You are also wrong about the average kinetic energy of a molecule (or an atom, if we are dealing with an atomic substance). No, it doesn't depend on the atom/molecule mass, it is always [itex]\frac 3 2 kT[/itex], where k is a Boltzman constant and T is the absolute temperature. Note the while the kinetic energy doesn't depend on the atom/molecule identity its velocity does, as the lower the mass, the faster the atom/molecule must be to have the same kinetic energy. Statements like

Aluminium atoms were smaller, thus more numerous, and would counteract the higher kinetic energy of Copper atoms

are clearly wrong, as the average kinetic energy is exactly the same.

[mjc123]

1)   First, there is this sentence, about a modern interpretation of the observation by Joseph Black that water and Iron had different specific heat capacities : "Heat is spread over the molecules. The more numerous the molecules, the less the increase in thermal energy per molecule, thus less kinetic energy and a lower increase in temperature".
I can't avoid seeing the thermometer surrounded by molecules or atoms, whose number seems important.

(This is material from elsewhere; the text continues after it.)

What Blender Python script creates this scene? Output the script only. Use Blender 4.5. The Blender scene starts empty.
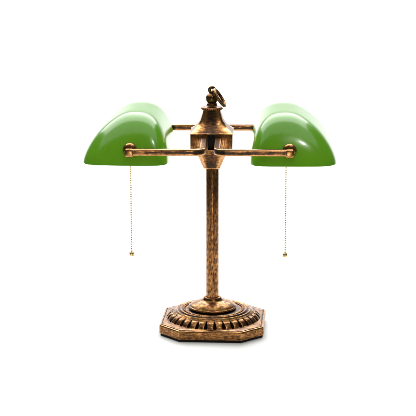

This seems to be your key misunderstanding. Yes, there are more atoms in 1 kg of Al than 1 kg of Cu, so the specific heat capacity of Al is greater. But the number of atoms that matters is all the atoms in the sample. I ask you again, do you really think that only the atoms in immediate contact with the thermometer give up heat to it? If heat can flow from these atoms to the thermometer, why not to these atoms from those in the adjacent layer (and thence to the thermometer), and so on. Heat flows from the sample to the thermometer (or the other way) until they are at the same temperature, and heat flows within the sample so that the whole sample is at the same temperature.
For a meaningful temperature measurement, it is necessary that the heat flow to/from the thermometer does not affect the sample temperature, therefore that the thermal mass of the sample (i.e. mass x specific heat capacity) is much greater than that of the thermometer. Provided this is satisfied, it doesn't matter how many atoms (how big a sample) you have.
The number of atoms in immediate contact with the thermometer will affect how quickly equilibrium is reached, but it will not affect the equilibrium temperature. You seem to be missing the fundamental distinction between equilibrium (thermodynamics) and kinetics (the rates of processes), and the factors that influence each.